Whereas chattel slavery operates by violently ripping people from their contexts so that they are thoroughly dehumanized and removed from all that constitutes them as persons in relations with others, debt-bondage constitutes a form of intense, internal exile. Indebtedness is like digging a well for much needed water only to have the sides collapse as one digs such that one is buried alive by the very means through which alleviation is sought.

Thus, Resurrecting Democracy makes the case for an urgent effort to “embed market relations within wider and prior moral and legal relationships,” and offers evidence that the stronger forms of community today are striving to do precisely this—with significant albeit only very partial success.

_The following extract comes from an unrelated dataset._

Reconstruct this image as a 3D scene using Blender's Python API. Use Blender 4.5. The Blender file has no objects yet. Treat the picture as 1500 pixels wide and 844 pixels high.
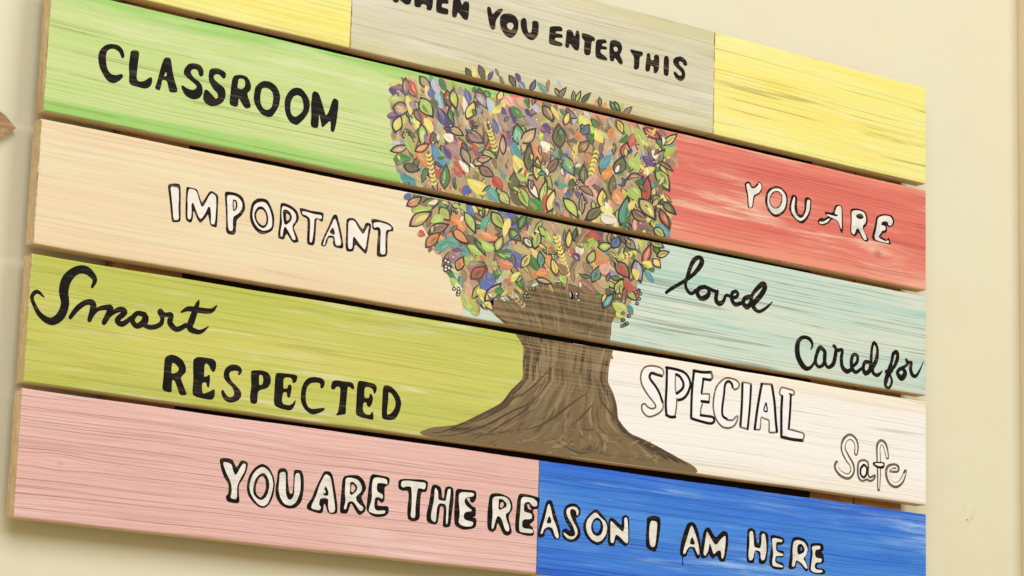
import bpy, bmesh, math, random
from mathutils import Vector, Matrix
from mathutils.geometry import tessellate_polygon
random.seed(7)
scn = bpy.context.scene
col = scn.collection

# ------------------------------------------------------------------ camera
TOP = 2.30                                   # height of the sign's top edge
FPX = 3996.3                                 # focal length in pixels of the 1500 px wide photograph
RC = ((0.7990593, -0.0299351, -0.6005065), (0.1454769, 0.9787096, 0.1447893), (0.5833872, -0.2030550, 0.7864019))
CS = Vector((-1.3029650, 1.0736933, -2.6298396))      # camera in sign axes (right, down, into the wall)
cam_d = bpy.data.cameras.new("camera"); cam = bpy.data.objects.new("camera", cam_d); col.objects.link(cam)
scn.camera = cam
def to_w(v): return Vector((v[0], v[2], -v[1]))
r0, r1, r2 = (to_w(r) for r in RC)
M = Matrix((r0, -r1, -r2)).transposed().to_4x4()
M.translation = to_w(CS) + Vector((0, 0, TOP))
cam.matrix_world = M
cam_d.sensor_width = 36; cam_d.lens = FPX / 1500 * 36
cam_d.clip_start = .05; cam_d.clip_end = 100
def at(px, py, depth=0.0):
    """point of the plane `depth` behind the sign's face seen at photo pixel (px, py), in sign axes (x, z)"""
    a, b = (px - 750) / FPX, (py - 422) / FPX
    d = [RC[0][i] * a + RC[1][i] * b + RC[2][i] for i in range(3)]
    t = (depth - CS[2]) / d[2]
    return (CS[0] + t * d[0], -(CS[1] + t * d[1]))

# ------------------------------------------------------------------ world, lamps, exposure
w = bpy.data.worlds.new("World"); scn.world = w; w.use_nodes = True
bg = w.node_tree.nodes['Background']
bg.inputs[0].default_value = (1.0, .80, .48, 1); bg.inputs[1].default_value = .58
def lamp(name, loc, target, size, power, colr):
    d = bpy.data.lights.new(name, 'AREA'); d.shape = 'RECTANGLE'; d.size = size[0]; d.size_y = size[1]
    d.energy = power; d.color = colr
    o = bpy.data.objects.new(name, d); col.objects.link(o)
    o.location = loc; o.rotation_euler = (Vector(target) - Vector(loc)).to_track_quat('-Z', 'Y').to_euler()
    return o
lamp("ceiling_lamp", (2.3, -3.4, TOP + 1.5), (.7, 0, TOP - .4), (2.4, 2.4), 94, (.94, 1.005, 1.12))
lamp("ceiling_lamp", (-1.5, -3.2, TOP + 1.5), (.3, 0, TOP - .5), (2.4, 2.4), 98, (.94, 1.005, 1.12))
scn.view_settings.view_transform = 'Standard'; scn.view_settings.look = 'None'
scn.view_settings.exposure = 0.0; scn.view_settings.gamma = 1

# ------------------------------------------------------------------ helpers
ALB = .80
def lin(c, k=ALB):
    return tuple((((v / 255) / 12.92) if v / 255 <= .04045 else (((v / 255) + .055) / 1.055) ** 2.4) * k for v in c[:3])
def rgba(c, k=ALB): return (*lin(c, k), 1)
class NT:
    def __init__(s, name):
        s.m = bpy.data.materials.new(name); s.m.use_nodes = True; s.t = s.m.node_tree
        s.b = s.t.nodes['Principled BSDF']; s.tc = s.t.nodes.new('ShaderNodeTexCoord')
    def n(s, kind, **kw):
        o = s.t.nodes.new('ShaderNode' + kind)
        for k, v in kw.items(): setattr(o, k, v)
        return o
    def l(s, a, b): s.t.links.new(a, b)
    def noise(s, vec, scale, loc=(0, 0, 0), detail=4, rough=.55, dist=0.0):
        mp = s.n('Mapping'); mp.inputs['Scale'].default_value = scale; mp.inputs['Location'].default_value = loc
        s.l(vec, mp.inputs['Vector'])
        t = s.n('TexNoise'); t.inputs['Scale'].default_value = 1; t.inputs['Detail'].default_value = detail
        t.inputs['Roughness'].default_value = rough; t.inputs['Distortion'].default_value = dist
        s.l(mp.outputs[0], t.inputs['Vector']); return t.outputs[0]
    def ramp(s, f, a, b, smooth=True):
        r = s.n('MapRange'); r.interpolation_type = 'SMOOTHSTEP' if smooth else 'LINEAR'
        r.inputs[1].default_value = a; r.inputs[2].default_value = b
        s.l(f, r.inputs[0]); return r.outputs[0]
    def math(s, op, a, b=None):
        o = s.n('Math', operation=op)
        for i, v in enumerate((a, b)):
            if v is None: continue
            if isinstance(v, (int, float)): o.inputs[i].default_value = v
            else: s.l(v, o.inputs[i])
        return o.outputs[0]
    def mix(s, f, a, b):
        o = s.n('Mix', data_type='RGBA')
        for i, v in ((0, f), (6, a), (7, b)):
            if isinstance(v, tuple): o.inputs[i].default_value = v
            elif isinstance(v, (int, float)): o.inputs[i].default_value = v
            else: s.l(v, o.inputs[i])
        return o.outputs[2]
    def warp(s, seed, amt=.0022, knots=()):
        """object coordinates with the grain bent a little up and down"""
        nz = s.noise(s.tc.outputs['Object'], (2.2, 2, 5), (seed, 0, seed * 1.7), 2)
        v = s.n('VectorMath', operation='MULTIPLY_ADD')
        cx = s.n('CombineXYZ'); s.l(s.math('MULTIPLY', s.math('SUBTRACT', nz, .5), amt * 6), cx.inputs[2])
        a = s.n('VectorMath', operation='ADD'); s.l(s.tc.outputs['Object'], a.inputs[0]); s.l(cx.outputs[0], a.inputs[1])
        P = a.outputs[0]
        for kx, kz, kr in knots:              # the grain parts round a knot
            sp = s.n('SeparateXYZ'); s.l(P, sp.inputs[0])
            dx = s.math('MULTIPLY', s.math('SUBTRACT', sp.outputs[0], kx), .28 / kr); dz = s.math('MULTIPLY', s.math('SUBTRACT', sp.outputs[2], kz), 1 / kr)
            d2 = s.math('ADD', s.math('MULTIPLY', dx, dx), s.math('MULTIPLY', dz, dz))
            e = s.math('POWER', 2.718, s.math('MULTIPLY', d2, -.5))
            nz2 = s.math('SUBTRACT', sp.outputs[2], s.math('MULTIPLY', s.math('MULTIPLY', dz, e), kr * .8))
            c2 = s.n('CombineXYZ'); s.l(sp.outputs[0], c2.inputs[0]); s.l(sp.outputs[1], c2.inputs[1]); s.l(nz2, c2.inputs[2])
            P = c2.outputs[0]
        return P
    def bump(s, h, strength, dist):
        b = s.n('Bump'); b.inputs['Strength'].default_value = strength; b.inputs['Distance'].default_value = dist
        s.l(h, b.inputs['Height']); s.l(b.outputs[0], s.b.inputs['Normal'])
    def done(s, colr, rough=.6, spec=.3):
        if isinstance(colr, tuple): s.b.inputs['Base Color'].default_value = colr
        else: s.l(colr, s.b.inputs['Base Color'])
        s.b.inputs['Roughness'].default_value = rough; s.b.inputs['Specular IOR Level'].default_value = spec
        return s.m

def grain(s, P, seed):
    """height of the rough sawn grain: long thin ridges"""
    g1 = s.noise(P, (3.2, 1, 170), (seed, 0, seed * 3.1), 3, .6)
    g2 = s.noise(P, (9, 1, 520), (seed * 2, 0, seed), 2, .6)
    return s.math('ADD', s.math('MULTIPLY', g1, .7), s.math('MULTIPLY', g2, .3)), g1, g2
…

Bretherton’s consociational democracy offers a model for a democratic public sphere that is “faithfully secular”: faithful to the notion of a public sphere within which all voices, those premised on secular reason as well as those premised on religious reason from diverse traditions, can participate in dialogue and contestation regarding societal goals and the best ways and means of achieving them. By giving broad sectors of citizens and a diverse array of institutions ongoing experience of contestation and compromise within civil society, consociational democracy seeks to constitute the virtues and habits of democratic life, rather than hoping that those virtues and habits will somehow survive hostile market and political milieus. By grounding his analysis in real-world efforts to engage politically from a faith-based orientation, Bretherton powerfully challenges many of the assumptions regarding the place of religious faith in democratic politics, especially those shaped in the highly secularized milieus of political theory and social philosophy.

In closing, I must confess that I read Resurrecting Democracy out of interest in community organizing as a form, and with significant skepticism toward its argument for consociational democracy. Do we really need another theoretical position vis-à-vis the best institutional shape for democratic life? After deep immersion in Bretherton’s argument, I come away convinced that we do. Consociationalism is unlikely to have the last word in the debate over democratic forms, but it offers a fertile view into the challenges we face in 2016 and well beyond.